Land of roses.
Henkel, Alice. "Land of roses." Independent (1848) 74, no. 3362
(May 8, 1913): 1051-1052.
[https://library-projects.providence.edu/rosarium/view?docId=tei/rg0073.xml]
To think of the Balkan region at the present time in connection with anything but war is difficult. Yet the mountain regions of Bulgaria are renowned for an industry so full of beauty and peacefulness that the simple peasant folk engaged in it would seem to have no place in their hearts for thoughts of war.
From out of this wild mountain country comes the world’s principal supply of that expensive luxury known as attar or otto of roses, or simply, rose oil, obtained by distillation of the flowers. An ounce costs at wholesale from $12 to $16.
Bulgaria has been renowned as a rose oil district since early in the seventeenth century. A sheltered situation protects the roses from weather extremes; heavy dews, overcast skies and showers at flowering time favorably affect the oil content; plenty of timber is available for firing the stills, and many streams furnish water for cooling the condensing pipes.

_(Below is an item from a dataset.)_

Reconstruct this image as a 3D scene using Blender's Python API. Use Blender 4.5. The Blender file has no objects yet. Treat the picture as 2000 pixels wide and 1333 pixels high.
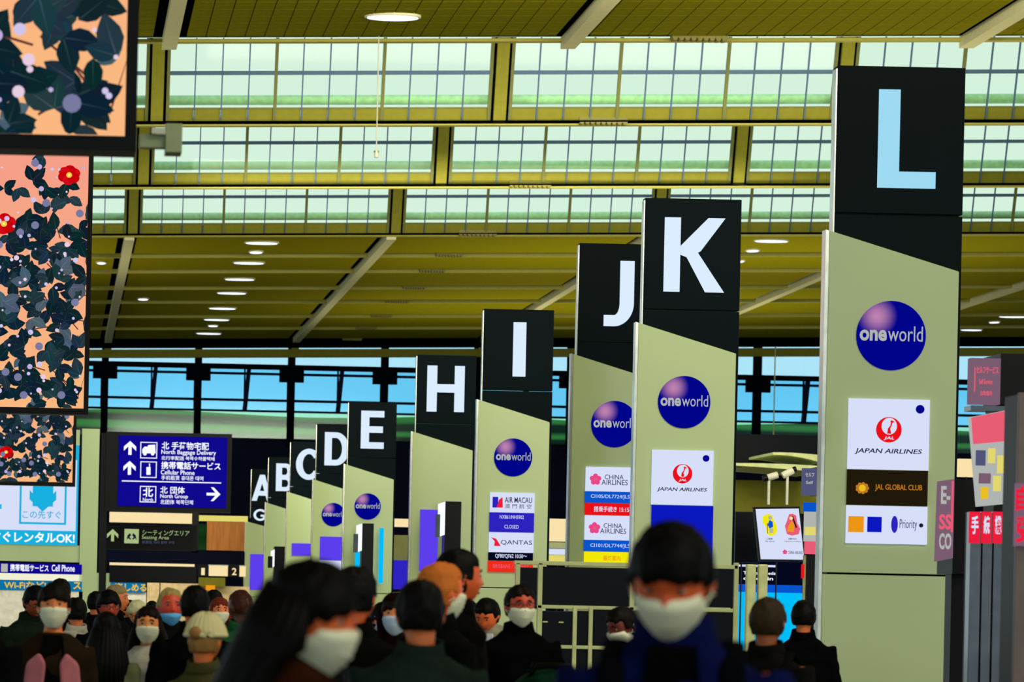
import bpy, math, random
from mathutils import Vector, Matrix, noise
R = random.Random(7)
C = bpy.context.scene.collection
PI = math.pi

# ------------------------------------------------------------------ camera, world, lamps, exposure
EYE = 1.57
F = 7000.0                      # focal length in pixels of the 2000 px wide frame
RHO = 0.0215                    # camera roll
VX, VY = 105.0, 1182.0          # where the hall's long axis vanishes
cam = bpy.data.cameras.new('camera'); co = bpy.data.objects.new('camera', cam); C.objects.link(co)
co.matrix_world = Matrix.Translation((0, 0, EYE)) @ Matrix.Rotation(PI/2, 4, 'X') @ Matrix.Rotation(RHO, 4, 'Z')
cam.sensor_width = 36; cam.lens = F/2000*36
cam.shift_x = (1000-VX)/2000; cam.shift_y = (VY-666.5)/2000
cam.clip_end = 600
cam.dof.use_dof = True; cam.dof.focus_distance = 42; cam.dof.aperture_fstop = 6.0
sc = bpy.context.scene; sc.camera = co
sc.view_settings.view_transform = 'Standard'; sc.view_settings.look = 'None'
sc.view_settings.gamma = 1; sc.view_settings.exposure = 0; sc.view_settings.use_curve_mapping = False
w = bpy.data.worlds.new('sky'); sc.world = w; w.use_nodes = True
w.node_tree.nodes['Background'].inputs[0].default_value = (.78, .95, .98, 1)
w.node_tree.nodes['Background'].inputs[1].default_value = 1.0
def lamp(x, y, z, sx, sy, power, col=(1, .93, .75), rx=0.0, spread=180):
    l = bpy.data.lights.new('fill_lamp', 'AREA'); l.shape = 'RECTANGLE'; l.size = sx; l.size_y = sy
    l.energy = power; l.color = col; l.spread = math.radians(spread)
    o = bpy.data.objects.new('fill_lamp', l); C.objects.link(o); o.location = (x, y, z); o.rotation_euler = (rx, 0, 0)
# added rows of unseen area lights, tilted to brighten pillar fronts and people
for yy in (-2, 16, 34, 52, 70, 88, 106):
    lamp(13, yy, 13.2, 18, 3, 1900, (1, .93, .74), .85)
# unseen upward area lights, added to brighten the ceiling
for yy in (64, 86, 108, 130, 152):
    lamp(24, yy, 3.4, 22, 12, 1150, (1, .95, .70), PI, 115)
    if yy < 140: lamp(-5, yy, 3.4, 12, 12, 650, (1, .95, .70), PI, 115)
lamp(2, 126.5, 5.5, 8, 1, 260, (1, .9, .75), 1.0)      # shop interior

def P(x, y, Y):
    dx, dy = x-VX, VY-y
    u = dx*math.cos(RHO)-dy*math.sin(RHO); v = dy*math.cos(RHO)+dx*math.sin(RHO)
    return Vector((u*Y/F, Y, EYE+v*Y/F))

# ------------------------------------------------------------------ materials
def lin(c):
    c = c/255
    return c/12.92 if c <= .04045 else ((c+.055)/1.055)**2.4
def L3(c): return (lin(c[0]), lin(c[1]), lin(c[2]), 1)
M = {}
def mat(name, col, rough=.5, spec=.5, metal=0, var=.12, scale=6, bump=0, stretch=None, coat=0):
    m = bpy.data.materials.new(name); m.use_nodes = True; nt = m.node_tree; b = nt.nodes['Principled BSDF']
    b.inputs['Roughness'].default_value = rough; b.inputs['Metallic'].default_value = metal
    b.inputs['Specular IOR Level'].default_value = spec; b.inputs['Coat Weight'].default_value = coat
    tc = nt.nodes.new('ShaderNodeTexCoord'); n = nt.nodes.new('ShaderNodeTexNoise'); n.inputs['Scale'].default_value = scale
    mp = nt.nodes.new('ShaderNodeMapping'); nt.links.new(tc.outputs['Object'], mp.inputs[0]); nt.links.new(mp.outputs[0], n.inputs['Vector'])
    if stretch: mp.inputs['Scale'].default_value = stretch
    r = nt.nodes.new('ShaderNodeValToRGB'); c = L3(col)
    r.color_ramp.elements[0].position = .3; r.color_ramp.elements[1].position = .7
    r.color_ramp.elements[0].color = tuple(max(0, q*(1-var)) for q in c[:3])+(1,)
    r.color_ramp.elements[1].color = tuple(min(1, q*(1+var)) for q in c[:3])+(1,)
    nt.links.new(n.outputs[0], r.inputs[0]); nt.links.new(r.outputs[0], b.inputs['Base Color'])
    if bump:
        bn = nt.nodes.new('ShaderNodeBump'); bn.inputs['Strength'].default_value = bump; bn.inputs['Distance'].default_value = .02
        nt.links.new(n.outputs[0], bn.inputs['Height']); nt.links.new(bn.outputs[0], b.inputs['Normal'])
    M[name] = m; return m
def emit(name, col, s=1.0, attr=None):
    m = bpy.data.materials.new(name); m.use_nodes = True; nt = m.node_tree; nt.nodes.remove(nt.nodes['Principled BSDF'])
    e = nt.nodes.new('ShaderNodeEmission'); e.inputs[0].default_value = L3(col); e.inputs[1].default_value = s
    if attr:
        a = nt.nodes.new('ShaderNodeVertexColor'); a.layer_name = attr; nt.links.new(a.outputs[0], e.inputs[0])
    nt.links.new(e.outputs[0], nt.nodes['Material Output'].inputs[0]); M[name] = m; return m
def glass(name, tint, refl=.05):
    m = bpy.data.materials.new(name); m.use_nodes = True; nt = m.node_tree; nt.nodes.remove(nt.nodes['Principled BSDF'])
    t = nt.nodes.new('ShaderNodeBsdfTransparent'); t.inputs[0].default_value = tuple(math.sqrt(q) for q in tint)+(1,)   # two faces per pane
    g = nt.nodes.new('ShaderNodeBsdfGlossy'); g.inputs['Roughness'].default_value = .08
    x = nt.nodes.new('ShaderNodeMixShader'); x.inputs[0].default_value = refl
    nt.links.new(t.outputs[0], x.inputs[1]); nt.links.new(g.outputs[0], x.inputs[2])
    nt.links.new(x.outputs[0], nt.nodes['Material Output'].inputs[0]); M[name] = m; return m
mat('floor_tile', (95, 90, 70), .25, .5, var=.1, scale=.4)
mat('ceiling_olive', (130, 122, 5), .8, .03, var=.07, scale=9, stretch=(4, .3, 1))
mat('ceiling_near', (112, 108, 4), .8, .03, var=.12, scale=5)
mat('ceiling_lip', (164, 158, 74), .6, .1, var=.05)
mat('olive_frame', (124, 120, 36), .6, .1, var=.06)
mat('olive_frame_dark', (106, 108, 62), .6, .1, var=.06)
mat('mullion', (70, 96, 122), .5, .2, var=.05)
mat('rib', (206, 200, 150), .5, .3, var=.05)
mat('black_void', (3, 5, 10), .9, .0)
mat('navy_wall', (5, 9, 32), .6, .05, var=.25, scale=.5)
mat('roof_white', (215, 235, 215), .8, .1)
mat('parapet', (190, 234, 208), .8, .1)
mat('slab_black', (1, 14, 18), .45, .04, var=.12, scale=1.5)
mat('panel_sage', (174, 190, 134), .13, .6, var=.03, scale=.7, coat=.25)
mat('edge_metal', (205, 205, 190), .18, .6, metal=.85)
mat('chrome', (88, 90, 94), .12, .5, metal=1)
mat('machine_grey', (104, 92, 90), .35, .2); mat('grey_metal', (150, 158, 112), .35, .5, metal=.2)
mat('frame_sage', (190, 196, 136), .4, .4)
mat('black_plastic', (5, 6, 8), .4, .12)
mat('black_panel', (4, 5, 12), .3, .12)
mat('wood_brown', (190, 112, 38), .5, .3, var=.2, scale=2, stretch=(6, 1, .6))
mat('cream_wall', (236, 205, 150), .6, .2)
mat('shop_white', (240, 232, 214), .6, .2)
mat('white_plastic', (215, 215, 190), .4, .4)
mat('streaky_green', (18, 52, 24), .9, .0, var=.85, scale=.9, stretch=(.12, 1, 2.4))
mat('brown_vent', (120, 112, 40), .5, .3)
def banded(name, c0, c1):
    m = bpy.data.materials.new(name); m.use_nodes = True; nt = m.node_tree; b = nt.nodes['Principled BSDF']; b.inputs['Roughness'].default_value = .9; b.inputs['Specular IOR Level'].default_value = 0
    tc = nt.nodes.new('ShaderNodeTexCoord'); mp = nt.nodes.new('ShaderNodeMapping'); mp.inputs['Scale'].default_value = (.10, 1, 1); wv = nt.nodes.new('ShaderNodeTexWave'); wv.bands_direction = 'Z'
    wv.inputs['Scale'].default_value = .42; wv.inputs['Distortion'].default_value = 7; wv.inputs['Detail'].default_value = 3; wv.inputs['Detail Scale'].default_value = .6
    r = nt.nodes.new('ShaderNodeValToRGB'); r.color_ramp.elements[0].position = .35; r.color_ramp.elements[1].position = .95; r.color_ramp.elements[0].color = L3(c0); r.color_ramp.elements[1].color = L3(c1)
    nt.links.new(tc.outputs['Object'], mp.inputs[0]); nt.links.new(mp.outputs[0], wv.inputs['Vector']); nt.links.new(wv.outputs[1], r.inputs[0]); nt.links.new(r.outputs[0], b.inputs['Base Color']); M[name] = m
banded('reflection_green', (4, 34, 34), (84, 140, 74))  # green bands painted as reflections in the end wall glass
glass('skylight_glass', (.86, .95, .74), .008); glass('blue_glass', (.17, .66, 1.0), .05); glass('pale_glass', (.55, .85, 1.0), .02)
glass('dark_glass', (.35, .8, .6), .02)
for n_, c_, s_ in [('em_letter', (215, 232, 250), 1.05), ('em_white', (214, 222, 248), 1), ('em_letter_blue', (158, 218, 242), 1), ('em_lamp', (225, 236, 255), 1.6), ('em_pure', (245, 248, 255), 1.1),
    ('em_violet', (92, 62, 235), 1), ('em_indigo', (46, 34, 190), 1), ('em_navy', (14, 14, 150), 1), ('em_disc', (0, 4, 140), 1), ('em_glint', (118, 84, 150), 1), ('em_glint_deep', (50, 36, 150), 1),
    ('em_blue', (8, 84, 205), 1), ('em_royal', (10, 24, 190), 1), ('em_red', (235, 16, 24), 1), ('em_orangered', (238, 44, 24), 1), ('em_yellow', (242, 232, 8), 1),
    ('em_orange', (235, 150, 20), 1), ('em_brown', (32, 24, 10), 1), ('em_goldtext', (190, 120, 30), 1), ('em_ink', (28, 26, 60), 1), ('em_pink', (232, 70, 140), 1),
    ('em_darkblue', (4, 8, 30), 1), ('em_cyan', (24, 176, 222), 1), ('em_sky', (0, 190, 250), 1), ('em_teal', (12, 112, 160), 1), ('em_cream', (250, 226, 170), 1),
    ('em_sage', (170, 190, 130), 1), ('em_signgrey', (122, 92, 112), 1), ('em_rose', (232, 92, 116), 1), ('em_silver', (176, 180, 176), 1), ('em_hotred', (235, 30, 60), 1),
    ('em_bluegrey', (80, 84, 120), 1), ('em_paleyellow', (226, 214, 110), 1), ('em_gold', (235, 190, 30), 1), ('em_sign', (16, 8, 142), 1), ('em_hair', (240, 240, 210), 1)]:
    emit(n_, c_, s_)
emit('led_picture', (255, 255, 255), 1.0, 'col')
_mc = {}
def cm(kind, col, rough=.7, **k):
    if kind == 'cloth': k.setdefault('spec', .03)
    if kind in ('hair', 'cloth') and sum(col) < 70: col = tuple(int(q*.55) for q in col)
    if kind == 'skin': col = (min(255, int(col[0]*1.03)), int(col[1]*.92), int(col[2]*.75))
    key = (kind, col)
    if key not in _mc: _mc[key] = mat('%s_%d_%d_%d' % ((kind,)+col), col, rough, **k)
    return _mc[key]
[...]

The famous rose district extends along the southern slope of the Balkan Mountains. Its average length is about eighty miles, its width some thirty. The rose gardens cover about 18,000 acres, scattered thru 150 villages, with the districts of Karlovo and Kazanlik in the lead in production.
The damask rose (Rosa damascena) of the old-fashioned garden is the kind generally cultivated in Bulgaria for the oil. White roses, yielding an inferior grade, are occasionally seen. A rose garden will produce flowers for about twenty years, but only one crop is obtained in a year.

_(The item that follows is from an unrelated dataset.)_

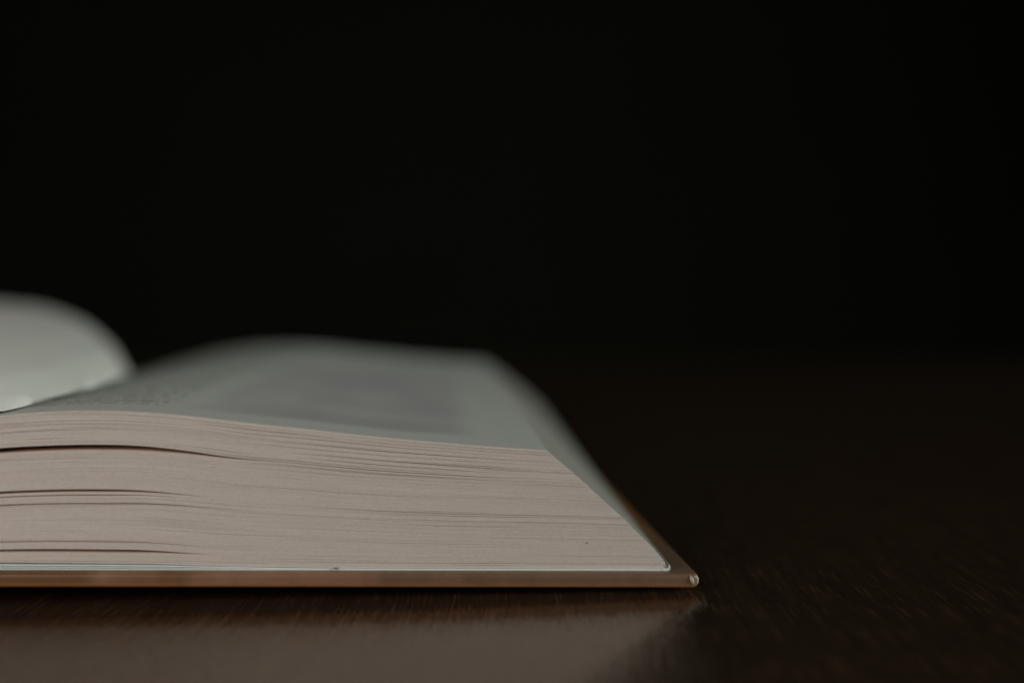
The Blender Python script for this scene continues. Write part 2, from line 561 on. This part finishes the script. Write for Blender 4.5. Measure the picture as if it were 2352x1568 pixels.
# covers: boards wrapped in brown printed paper
CT = .00215
def cover_board(name, x0, x1, label=None, skew=0):
    bm = bmesh.new()
    n = 48
    y0, y1 = 0., .219
    # rounded cross-section round the board's outline: sheets of the profile (inset, z)
    prof = []
    r = CT / 2 * .62
    for k in range(9):
        a = -math.pi / 2 + math.pi / 2 * k / 8
        prof.append((r - r * math.cos(a), r + r * math.sin(a)))
    for k in range(9):
        a = math.pi / 2 * k / 8
        prof.append((r - r * math.cos(a), CT - r + r * math.sin(a)))
    rc = .0011
    def ring(ins, z):
        pts = []
        for (cx, cy, a0) in ((x1 - rc, y0 + rc, -90), (x1 - rc, y1 - rc, 0), (x0 + rc, y1 - rc, 90), (x0 + rc, y0 + rc, 180)):
            for k in range(7):
                a = R(a0 + 15 * k); pts.append((cx + (rc - ins) * math.cos(a), cy + (rc - ins) * math.sin(a)))
        # subdivide the long tail edge so that the board can be uneven
        return [(px, py, z) for px, py in pts]
    rings = []
    for (ins, z) in prof:
        rings.append([bm.verts.new(p) for p in ring(ins, z)])
    for a, b in zip(rings, rings[1:]):
        L = len(a)
        for q in range(L): bm.faces.new((a[q], a[(q + 1) % L], b[(q + 1) % L], b[q]))
    bm.faces.new(list(reversed(rings[0]))); bm.faces.new(rings[-1])
    o = bm_obj(name, bm, M_cover, book, True)
    o.data.polygons[-1].use_smooth = False; o.data.polygons[-2].use_smooth = False
    if skew:
        for vv in o.data.vertices:
            if vv.co.x > -.02: vv.co.x -= vv.co.y * skew
    if label: o['label'] = label
    return o


cover_board('back_cover', -.139, .0004, None, .036)


m = N('corner_fold_glint'); m.col((.50, .41, .35, 1)); m.rough(.35); m.spec(.6); M_fold_glint = m.m  # pale colour paints the crease highlight onto the corner folds


def pleat(name, pts, rad):
    """a small fold of the wrap at the board's corner"""
    bm = bmesh.new(); rings = []
    for i, p in enumerate(pts):
        d = (Vector(pts[min(i + 1, len(pts) - 1)]) - Vector(pts[max(i - 1, 0)])).normalized()
        a = d.orthogonal().normalized(); b = d.cross(a)
        rr = rad * (1 - .75 * abs(2 * i / (len(pts) - 1) - 1) ** 2)
        rings.append([bm.verts.new(Vector(p) + (a * math.cos(t * math.pi / 4) + b * math.sin(t * math.pi / 4)) * rr) for t in range(8)])
    for r0, r1 in zip(rings, rings[1:]):
        for t in range(8): bm.faces.new((r0[t], r0[(t + 1) % 8], r1[(t + 1) % 8], r1[t]))
    bm.faces.new(list(reversed(rings[0]))); bm.faces.new(rings[-1])
    return bm_obj(name, bm, M_fold_glint, book, True)


pleat('corner_fold', [(-.0010, .00005, .0020), (-.0008, -.00004, .0015), (-.0006, -.00002, .0010), (-.0005, .0001, .0005)], .00030)
pleat('corner_fold', [(-.0001, .00038, .00195), (.00012, .0005, .0014), (.00012, .0005, .0008), (-.0001, .00038, .0003)], .00030)

# spine and front cover (out of frame on the left)
V, Fc = [], []
sp = []
for k in range(17):
    t = k / 16; x = -.1395 - .006 * t
    sp.append((x, .0 + .0022 * 0 + .0006 * math.sin(math.pi * t)))
ribbon('spine', [(x, z + .0001) for x, z in sp], .0019, .0, .219, M_cover)
fc = cover_board('front_cover', -.2815, -.146)

# a stray fibre on the endpaper and one on the cut edge
def fleck(pts, rad):
    bm = bmesh.new(); bmesh.ops.create_icosphere(bm, subdivisions=1, radius=1)
    for vv in bm.verts:
        vv.co = Vector(pts) + Vector((vv.co.x * rad[0], vv.co.y * rad[1], vv.co.z * rad[2])) * random.uniform(.8, 1.2)
    return bm


m = N('paper_dust'); m.col((.20, .17, .145, 1)); m.rough(.9); M_dust = m.m
bm_obj('paper_fleck', fleck((-.0533, Y0 - .0003, .00248), (.00035, .0003, .00017)), M_dust, book)
bm_obj('paper_fleck', fleck((-.0163, Y0 - .00002, .0063), (.00022, .00008, .0001)), M_dust, book)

The gathering of the roses is done mostly by women and young girls. Long before the sun rises, in May or early June, these peasant girls, clad in their bright-colored native costumes, are at work. For miles around the air is heavy with the fragrance, and as far as the eye can reach are thousands of closely grown rose hedges, about the hight of a man. The gathering must be done early in the morning, while the half-opened buds are still wet with dew.
The roses are broken off just below the calyx. A sticky waxlike substance from these calyxes clings to the hands of the girls plucking the roses, and this is scraped off from time to time, to be made up later into a salve that is claimed to be good for sore eyes; it is also used for perfuming tobacco, and for coating metal necklaces.
No wonder the oil is so expensive—about 200 pounds of roses yield a single ounce of the oil. Under the most favorable conditions an acre may produce from 4000 to 4500 pounds of roses; about 300 blossoms to the pound.
As soon as they are gathered, the roses are carried to the distillery, spread out in a cool shady place and distilled during the same day. Some of the larger establishments have modern equipment, but for the most part the process is carried on in the primitive fashion known to the peasants for ages; most frequently the distillery is merely a covered shed, open in front, under which the apparatus is placed. The rose water obtained from the first distillation is distilled a second time. Floating upon its surface are numerous tiny yellow oil globules—the attar of roses. When all the oil globules (called "butter" by the Bulgar) have come to the surface, they are skimmed off with a queer little conical spoon having a very fine opening thru which the water can run out, but not the oil.
Needless to say, attar of roses, because of its high price, is much subject to adulteration. An attractive souvenir bought at the foreign bazars is in the form of an oblong crystal flask holding about ten or fifteen drops of what may or may not be oil of rose. Sometimes the only oil of rose present consists in the dab of the precious oil on the skin covering the crystal stopper.